Invariant angle between focus and intersections of tangents to an ellipse

Question

Let $A,B$ be two fixed points on the ellipse $\mathcal{E}$ and $X$ a movable point moving along the ellipse $\mathcal{E}$. Let $M,N$ be the intersections of the tangent to $\mathcal{E}$ passing through $X$ with the tangents to $\mathcal{E}$ passing through $A;B$. Show that, given one of the ellipse foci $F$, the lines $FM$, $FN$ form a constant angle.

I know that the tangent to an ellipse $\mathcal{E}$ passing through $P \in \mathcal{E}$ is the bisector of one of the angles formed by the lines $PF,PF'$, where $F,F'$ are the foci of the ellipse; but I can't relate this property to this problem.
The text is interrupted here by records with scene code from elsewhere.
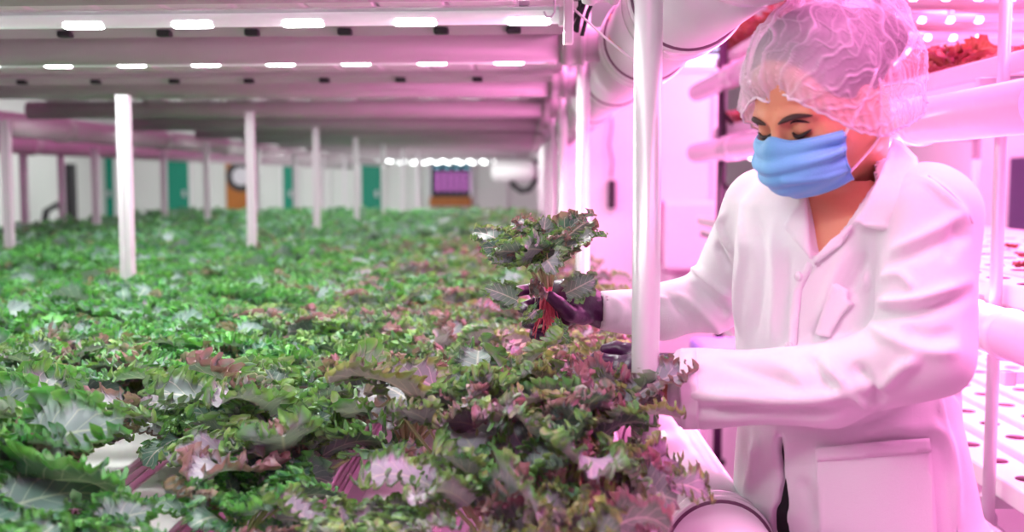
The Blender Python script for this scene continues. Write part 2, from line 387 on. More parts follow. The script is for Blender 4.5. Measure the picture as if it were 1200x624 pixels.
MB().sweep([(.0,9,-.066),(.04,9,-.054),(.066,9,0)], .004, 6).build('orange_streak', M['plastic_orange'], e)
# --- bracket, cable bundle and cord at the duct corner
e = empty('lamp_bracket', at(668,30,2.12)); tag(e, 'white bracket and hook holding the end of the nearest LED bar', 'bracket')
MB().box((-.012,-.015,-.035),(.006,.015,.06)).build('bracket_plate', M['plastic'], e, .003)
MB().sweep([(-.03,-.03,.05),(-.03,-.03,.02),(-.036,-.03,.012),(-.045,-.03,.012),(-.05,-.03,.022)], .0022, 8).build('hook', M['steel'], e)
e = empty('cable_bundle', at(683,0,2.3)); tag(e, 'bundle of black cables dropping beside the nearest LED bar end', 'cables')
for i, (x0, y0, x1, y1_) in enumerate(((692,-6,676,38),(698,-6,682,42),(688,-6,672,36),(680,-8,668,30))):
    p0 = at(x0,y0,2.3); p1 = at(x1,y1_,2.32); c = e.location
    MB().sweep([p0-c, (p0*.6+p1*.4)-c+Vector((.006*i-.01,0,0)), p1-c], .0045, 8).build('cable', M['black'], e)
MB().box((-.03,-.02,.0),(.05,.02,.018)).build('cable_box', M['black'], e, .004)
c0 = at(673,11,2.1); c1 = at(746,74,2.05)
o = MB().sweep([Vector((0,0,0)), (c1-c0)*.5+Vector((0,0,-.003)), c1-c0], .0022, 8).build('taut_string', M['string'], None, at_=c0); tag(o, 'thin white cord stretched from the LED bar end to the nearest post', 'cord')
# ================================================================ kale
def kale_material(name, faces, greens, edge2, rib, edge_amt):
    """leaf blade: waxy grey-green/lilac faces, bright curled margin, pale midrib and side veins"""
    m = bpy.data.materials.new(name); m.use_nodes = True; nt = m.node_tree; N = nt.nodes; L = nt.links
    b = N['Principled BSDF']; b.inputs['Roughness'].default_value = .36; b.inputs['Specular IOR Level'].default_value = .55
    b.inputs['Sheen Weight'].default_value = .12
    uv = N.new('ShaderNodeUVMap'); sx = N.new('ShaderNodeSeparateXYZ'); L.new(uv.outputs[0], sx.inputs[0])
    at_ = N.new('ShaderNodeAttribute'); at_.attribute_name = 'tone'; sc = N.new('ShaderNodeSeparateColor'); L.new(at_.outputs['Color'], sc.inputs[0])
    oi = N.new('ShaderNodeObjectInfo')
    def math_(op, a, bb=None, c=None, clamp=False):
        n = N.new('ShaderNodeMath'); n.operation = op; n.use_clamp = clamp
        for i, x in enumerate((a, bb, c)):
            if x is None: continue
            if isinstance(x, (int, float)): n.inputs[i].default_value = x
            else: L.new(x, n.inputs[i])
        return n.outputs[0]
    def mix(f, a, bb):
        n = N.new('ShaderNodeMix'); n.data_type = 'RGBA'
        if isinstance(f, float): n.inputs[0].default_value = f
        else: L.new(f, n.inputs[0])
        for i, x in ((6, a), (7, bb)):
            if isinstance(x, tuple): n.inputs[i].default_value = (*x, 1)
            else: L.new(x, n.inputs[i])
        return n.outputs[2]
    e = math_('ABSOLUTE', math_('MULTIPLY_ADD', sx.outputs[0], 2.0, -1.0))
    tc = N.new('ShaderNodeTexCoord'); nz = N.new('ShaderNodeTexNoise'); nz.inputs['Scale'].default_value = 28; L.new(tc.outputs['Object'], nz.inputs['Vector'])
    nb = N.new('ShaderNodeTexNoise'); nb.inputs['Scale'].default_value = 9; L.new(tc.outputs['Object'], nb.inputs['Vector'])
    tone = math_('ADD', sc.outputs[0], math_('MULTIPLY_ADD', oi.outputs['Random'], .5, -.25), None, True)
    face = mix(tone, faces[0], faces[1])
    face = mix(math_('MULTIPLY', nb.outputs[0], .30), face, greens[0])
    edge = mix(math_('MULTIPLY_ADD', nz.outputs[0], 2.4, -.7, True), greens[1], greens[2])
    edge = mix(math_('MULTIPLY', math_('GREATER_THAN', sc.outputs[1], 1-edge_amt), .85), edge, edge2)
    edge = mix(math_('MULTIPLY_ADD', nb.outputs[0], 3.5, -1.85, True), edge, mix(.35, faces[1], greens[1]))
    ef = math_('MULTIPLY_ADD', math_('ADD', e, math_('MULTIPLY_ADD', nz.outputs[0], .5, -.25)), 3.4, -2.05, True)
    col = mix(ef, face, edge)
    # side veins
    vv = math_('ABSOLUTE', math_('MULTIPLY_ADD', math_('FRACT', math_('MULTIPLY_ADD', sx.outputs[1], 6.5, math_('MULTIPLY', e, -2.2))), 2.0, -1.0))
    vf = math_('MULTIPLY', math_('GREATER_THAN', vv, .90), math_('LESS_THAN', e, .72))
    col = mix(math_('MULTIPLY', vf, .45), col, rib)
    rf = math_('SUBTRACT', 1.0, math_('MULTIPLY', e, 16.0), None, True)
    col = mix(math_('MULTIPLY', rf, .9), col, rib)
    L.new(col, b.inputs['Base Color'])
    # thin leaf: light passes through
    tr = N.new('ShaderNodeBsdfTranslucent'); ms = N.new('ShaderNodeMixShader'); ms.inputs[0].default_value = .22
    tcol = mix(.35, col, (.30,.62,.05)); L.new(tcol, tr.inputs[0]); L.new(b.outputs[0], ms.inputs[1]); L.new(tr.outputs[0], ms.inputs[2])
    L.new(ms.outputs[0], N['Material Output'].inputs[0])
    bp = N.new('ShaderNodeBump'); bp.inputs['Strength'].default_value = .5; bp.inputs['Distance'].default_value = .004
    L.new(math_('ADD', nz.outputs[0], math_('MULTIPLY', vf, .6)), bp.inputs['Height']); L.new(bp.outputs[0], b.inputs['Normal'])
    return m
KM = [kale_material('green_kale_leaf', ((.05,.18,.12),(.42,.47,.54)), ((.015,.17,.06),(.012,.24,.05),(.16,.54,.09)), (.30,.20,.14), (.50,.64,.46), .08),
      kale_material('mixed_kale_leaf', ((.08,.18,.15),(.50,.44,.57)), ((.03,.17,.07),(.03,.23,.06),(.28,.50,.12)), (.36,.14,.20), (.62,.60,.52), .16),
      kale_material('purple_kale_leaf', ((.13,.15,.16),(.58,.36,.58)), ((.06,.15,.07),(.09,.19,.06),(.42,.46,.14)), (.38,.09,.20), (.68,.50,.52), .34)]  # lilac faces carry painted pink light besides the purple variety
SM = [mat('green_kale_stalk', (.30,.48,.14), .45, noise=.2, nscale=20), mat('pale_kale_stalk', (.45,.42,.22), .45, noise=.25, nscale=20), mat('red_kale_stalk', (.60,.20,.14), .45, noise=.3, nscale=20)]
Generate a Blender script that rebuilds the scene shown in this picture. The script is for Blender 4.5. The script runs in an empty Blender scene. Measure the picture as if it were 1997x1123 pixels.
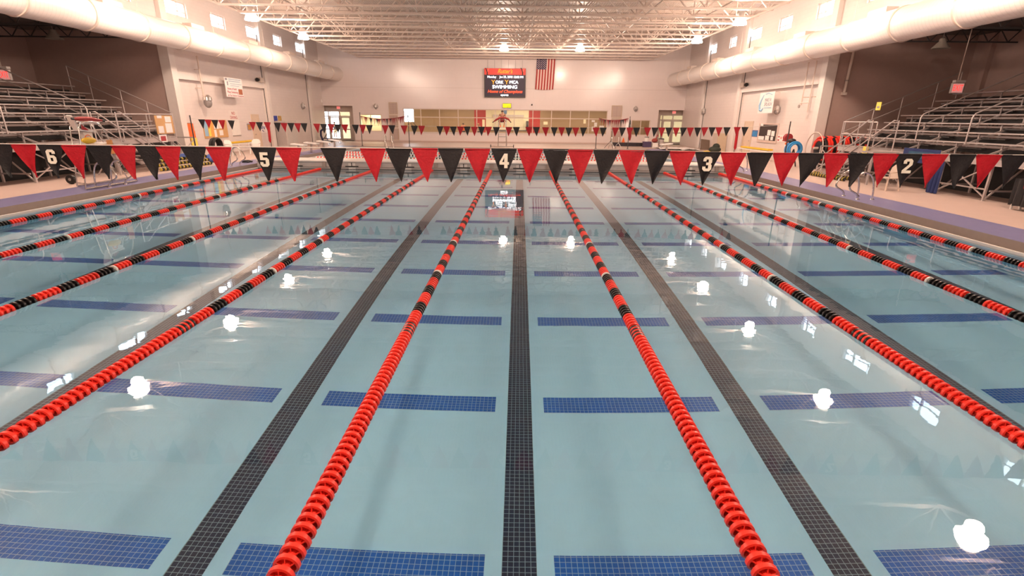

Any suggestions?

Answer 1

This follows from this property of conics (see here for a proof):

If two tangents are drawn to a conic from an external point, then they subtend equal angles at the focus.

That means, in your case, that:

$$ \angle AFM=\angle XFM \quad\text{and}\quad \angle BFN=\angle XFN. $$

On the other hand we have (if $X$ lies inside $\angle AFB$): $$ \angle AFB=\angle AFM+\angle XFM+\angle XFN+\angle BFN= 2(\angle MFX+\angle XFN)=2\angle MFN $$ i.e. $\angle MFN$ is constant because it is one half of $\angle AFB$.

For the other positions of $X$ the same can still be proved, but with slight changes in the above equality. I leave to the reader discussing all possible cases.